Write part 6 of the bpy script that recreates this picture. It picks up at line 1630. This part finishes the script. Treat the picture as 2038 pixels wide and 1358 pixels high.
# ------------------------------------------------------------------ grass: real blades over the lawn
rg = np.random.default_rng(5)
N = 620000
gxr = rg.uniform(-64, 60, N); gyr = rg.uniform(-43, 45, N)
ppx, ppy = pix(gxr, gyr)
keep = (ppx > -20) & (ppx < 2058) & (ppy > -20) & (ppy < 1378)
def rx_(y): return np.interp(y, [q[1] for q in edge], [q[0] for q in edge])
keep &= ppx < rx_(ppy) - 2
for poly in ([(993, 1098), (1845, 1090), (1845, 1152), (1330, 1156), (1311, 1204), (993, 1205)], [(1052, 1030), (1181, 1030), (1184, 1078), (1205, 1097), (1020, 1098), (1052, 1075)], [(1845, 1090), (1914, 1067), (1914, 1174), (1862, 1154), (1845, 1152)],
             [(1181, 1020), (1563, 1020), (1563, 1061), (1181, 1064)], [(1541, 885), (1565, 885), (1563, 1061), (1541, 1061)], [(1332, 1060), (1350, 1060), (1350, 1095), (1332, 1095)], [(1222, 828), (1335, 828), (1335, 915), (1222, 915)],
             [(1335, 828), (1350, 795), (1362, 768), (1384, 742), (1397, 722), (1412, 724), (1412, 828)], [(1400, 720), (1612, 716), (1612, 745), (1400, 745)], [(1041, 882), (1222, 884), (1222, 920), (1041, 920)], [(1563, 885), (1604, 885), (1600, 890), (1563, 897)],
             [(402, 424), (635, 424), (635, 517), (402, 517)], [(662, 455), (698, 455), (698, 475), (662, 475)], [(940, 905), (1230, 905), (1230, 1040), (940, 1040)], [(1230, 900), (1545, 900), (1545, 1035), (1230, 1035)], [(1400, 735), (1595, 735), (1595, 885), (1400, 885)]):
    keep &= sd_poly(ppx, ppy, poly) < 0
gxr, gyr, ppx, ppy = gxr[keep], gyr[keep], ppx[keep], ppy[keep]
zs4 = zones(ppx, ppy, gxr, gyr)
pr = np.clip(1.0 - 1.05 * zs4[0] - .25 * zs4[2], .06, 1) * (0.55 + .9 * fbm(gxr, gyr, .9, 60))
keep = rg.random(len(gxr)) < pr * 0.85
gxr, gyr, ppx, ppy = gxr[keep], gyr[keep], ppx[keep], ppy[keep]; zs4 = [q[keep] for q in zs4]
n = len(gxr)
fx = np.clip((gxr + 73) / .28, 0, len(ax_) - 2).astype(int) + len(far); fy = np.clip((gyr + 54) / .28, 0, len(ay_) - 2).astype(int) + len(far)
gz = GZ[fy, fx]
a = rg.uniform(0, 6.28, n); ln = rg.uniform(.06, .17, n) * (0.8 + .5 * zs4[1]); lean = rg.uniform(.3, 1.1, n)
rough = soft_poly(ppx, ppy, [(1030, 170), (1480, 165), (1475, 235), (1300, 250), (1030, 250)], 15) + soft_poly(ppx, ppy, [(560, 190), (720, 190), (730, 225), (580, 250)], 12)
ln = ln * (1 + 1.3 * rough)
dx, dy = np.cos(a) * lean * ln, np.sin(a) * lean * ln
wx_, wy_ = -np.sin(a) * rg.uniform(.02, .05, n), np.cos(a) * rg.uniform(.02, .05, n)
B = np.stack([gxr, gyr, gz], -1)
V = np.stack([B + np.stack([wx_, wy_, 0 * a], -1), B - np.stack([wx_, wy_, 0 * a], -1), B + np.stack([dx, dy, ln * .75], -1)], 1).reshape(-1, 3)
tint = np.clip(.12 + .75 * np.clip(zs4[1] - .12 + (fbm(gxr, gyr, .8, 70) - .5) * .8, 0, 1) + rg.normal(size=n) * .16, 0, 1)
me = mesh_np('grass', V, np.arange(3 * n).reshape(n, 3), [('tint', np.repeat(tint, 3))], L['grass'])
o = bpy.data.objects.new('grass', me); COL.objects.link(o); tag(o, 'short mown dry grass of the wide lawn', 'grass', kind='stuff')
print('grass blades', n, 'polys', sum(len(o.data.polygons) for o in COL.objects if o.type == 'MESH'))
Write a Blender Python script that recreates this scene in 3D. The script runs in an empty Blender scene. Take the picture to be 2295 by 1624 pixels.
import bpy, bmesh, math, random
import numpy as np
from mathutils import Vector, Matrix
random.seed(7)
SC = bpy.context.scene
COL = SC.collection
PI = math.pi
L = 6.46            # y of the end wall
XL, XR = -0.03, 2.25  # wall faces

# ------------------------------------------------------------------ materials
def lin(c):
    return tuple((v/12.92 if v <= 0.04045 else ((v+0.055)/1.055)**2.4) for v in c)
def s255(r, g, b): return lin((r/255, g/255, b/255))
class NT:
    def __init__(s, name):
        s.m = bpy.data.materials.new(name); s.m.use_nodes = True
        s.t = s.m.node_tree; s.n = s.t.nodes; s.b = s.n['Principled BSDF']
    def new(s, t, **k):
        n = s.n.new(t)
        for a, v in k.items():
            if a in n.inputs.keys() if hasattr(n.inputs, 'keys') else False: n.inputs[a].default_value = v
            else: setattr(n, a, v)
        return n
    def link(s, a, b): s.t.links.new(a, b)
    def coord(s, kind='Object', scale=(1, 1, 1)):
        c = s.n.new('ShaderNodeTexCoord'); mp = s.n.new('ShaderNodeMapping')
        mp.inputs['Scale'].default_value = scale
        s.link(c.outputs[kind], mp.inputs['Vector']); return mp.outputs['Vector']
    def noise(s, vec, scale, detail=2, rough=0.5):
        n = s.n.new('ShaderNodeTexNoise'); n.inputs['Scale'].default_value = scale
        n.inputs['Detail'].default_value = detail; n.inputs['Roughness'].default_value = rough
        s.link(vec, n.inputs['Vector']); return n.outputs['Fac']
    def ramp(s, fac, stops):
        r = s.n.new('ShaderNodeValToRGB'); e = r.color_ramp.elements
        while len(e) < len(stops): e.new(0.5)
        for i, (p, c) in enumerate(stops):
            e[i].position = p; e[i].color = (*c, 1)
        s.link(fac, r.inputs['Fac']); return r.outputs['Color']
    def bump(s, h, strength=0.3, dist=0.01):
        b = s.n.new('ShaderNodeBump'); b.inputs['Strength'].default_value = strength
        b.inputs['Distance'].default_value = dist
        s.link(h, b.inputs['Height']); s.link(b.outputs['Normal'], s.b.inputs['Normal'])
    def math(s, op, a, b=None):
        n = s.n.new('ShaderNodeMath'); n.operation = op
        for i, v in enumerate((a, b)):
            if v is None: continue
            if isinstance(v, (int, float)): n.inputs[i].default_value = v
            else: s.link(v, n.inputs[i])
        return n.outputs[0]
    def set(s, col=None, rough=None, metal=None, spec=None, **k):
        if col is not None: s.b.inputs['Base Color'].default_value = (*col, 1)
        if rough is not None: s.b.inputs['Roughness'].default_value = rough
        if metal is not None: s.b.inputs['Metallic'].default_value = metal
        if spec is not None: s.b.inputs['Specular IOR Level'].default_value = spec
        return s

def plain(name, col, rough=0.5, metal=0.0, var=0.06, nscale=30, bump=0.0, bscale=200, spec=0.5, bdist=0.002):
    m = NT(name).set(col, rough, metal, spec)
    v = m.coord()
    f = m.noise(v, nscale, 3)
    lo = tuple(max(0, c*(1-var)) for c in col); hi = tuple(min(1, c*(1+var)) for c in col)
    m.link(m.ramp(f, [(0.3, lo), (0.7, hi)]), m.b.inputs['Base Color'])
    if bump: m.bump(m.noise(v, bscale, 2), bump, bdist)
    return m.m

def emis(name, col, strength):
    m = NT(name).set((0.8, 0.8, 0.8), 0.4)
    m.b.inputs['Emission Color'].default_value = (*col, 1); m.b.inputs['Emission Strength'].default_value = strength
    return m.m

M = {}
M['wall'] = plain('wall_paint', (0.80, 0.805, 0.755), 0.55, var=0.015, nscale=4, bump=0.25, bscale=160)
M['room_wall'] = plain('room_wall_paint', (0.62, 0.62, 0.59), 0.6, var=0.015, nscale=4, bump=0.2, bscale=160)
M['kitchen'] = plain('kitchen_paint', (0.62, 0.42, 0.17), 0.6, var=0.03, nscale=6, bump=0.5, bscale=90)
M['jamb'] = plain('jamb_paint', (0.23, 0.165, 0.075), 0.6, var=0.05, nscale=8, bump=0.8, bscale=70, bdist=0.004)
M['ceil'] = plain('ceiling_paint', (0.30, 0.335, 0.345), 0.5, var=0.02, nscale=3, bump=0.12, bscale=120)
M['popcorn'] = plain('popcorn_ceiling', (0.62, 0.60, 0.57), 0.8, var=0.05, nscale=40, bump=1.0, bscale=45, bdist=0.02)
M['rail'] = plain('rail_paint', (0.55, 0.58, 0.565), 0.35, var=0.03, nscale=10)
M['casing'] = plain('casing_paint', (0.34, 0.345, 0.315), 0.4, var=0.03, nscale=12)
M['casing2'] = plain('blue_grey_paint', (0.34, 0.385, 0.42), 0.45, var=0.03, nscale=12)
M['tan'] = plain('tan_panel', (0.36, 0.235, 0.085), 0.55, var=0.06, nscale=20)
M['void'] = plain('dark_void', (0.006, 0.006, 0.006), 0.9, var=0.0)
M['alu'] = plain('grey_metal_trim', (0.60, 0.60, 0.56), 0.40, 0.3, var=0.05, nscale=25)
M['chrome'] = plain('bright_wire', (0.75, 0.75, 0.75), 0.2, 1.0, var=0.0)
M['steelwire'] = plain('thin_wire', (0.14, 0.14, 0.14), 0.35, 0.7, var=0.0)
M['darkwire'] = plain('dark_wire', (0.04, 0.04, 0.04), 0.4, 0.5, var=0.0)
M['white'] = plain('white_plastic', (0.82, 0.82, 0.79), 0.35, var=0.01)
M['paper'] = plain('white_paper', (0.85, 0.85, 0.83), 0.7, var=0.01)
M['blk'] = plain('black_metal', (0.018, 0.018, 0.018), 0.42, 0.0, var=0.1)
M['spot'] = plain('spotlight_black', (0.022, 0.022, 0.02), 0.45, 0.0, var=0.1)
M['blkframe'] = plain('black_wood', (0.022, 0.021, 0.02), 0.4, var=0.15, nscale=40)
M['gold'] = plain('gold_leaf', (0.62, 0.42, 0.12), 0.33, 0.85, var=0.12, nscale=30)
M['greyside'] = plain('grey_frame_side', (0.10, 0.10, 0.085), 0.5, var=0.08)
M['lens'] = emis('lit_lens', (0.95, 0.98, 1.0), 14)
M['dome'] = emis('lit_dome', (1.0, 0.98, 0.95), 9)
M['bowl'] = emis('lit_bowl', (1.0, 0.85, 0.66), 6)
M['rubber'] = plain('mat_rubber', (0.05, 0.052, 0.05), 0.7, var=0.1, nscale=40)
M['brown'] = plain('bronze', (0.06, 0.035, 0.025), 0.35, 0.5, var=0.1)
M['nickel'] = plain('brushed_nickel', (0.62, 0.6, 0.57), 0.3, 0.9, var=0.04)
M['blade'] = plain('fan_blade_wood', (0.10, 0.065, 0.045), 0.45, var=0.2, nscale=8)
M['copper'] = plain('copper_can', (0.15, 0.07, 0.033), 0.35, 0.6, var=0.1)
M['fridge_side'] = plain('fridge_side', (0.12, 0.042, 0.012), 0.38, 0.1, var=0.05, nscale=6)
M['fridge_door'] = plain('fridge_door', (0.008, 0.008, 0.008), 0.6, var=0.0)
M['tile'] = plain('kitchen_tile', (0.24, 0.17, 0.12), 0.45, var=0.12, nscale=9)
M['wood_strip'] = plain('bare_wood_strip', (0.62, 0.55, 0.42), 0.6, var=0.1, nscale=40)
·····
▶ INSTRUCTIONS TO FOLLOW:
Among the entries above, locate the lines containing "Write a Blender" and "XL, XR = -0.03, 2.25", and transcribe exactly those two lines and all lines between.

▶ RESULT OF THIS TASK:
Write a Blender Python script that recreates this scene in 3D. The script runs in an empty Blender scene. Take the picture to be 2295 by 1624 pixels.
import bpy, bmesh, math, random
import numpy as np
from mathutils import Vector, Matrix
random.seed(7)
SC = bpy.context.scene
COL = SC.collection
PI = math.pi
L = 6.46            # y of the end wall
XL, XR = -0.03, 2.25  # wall faces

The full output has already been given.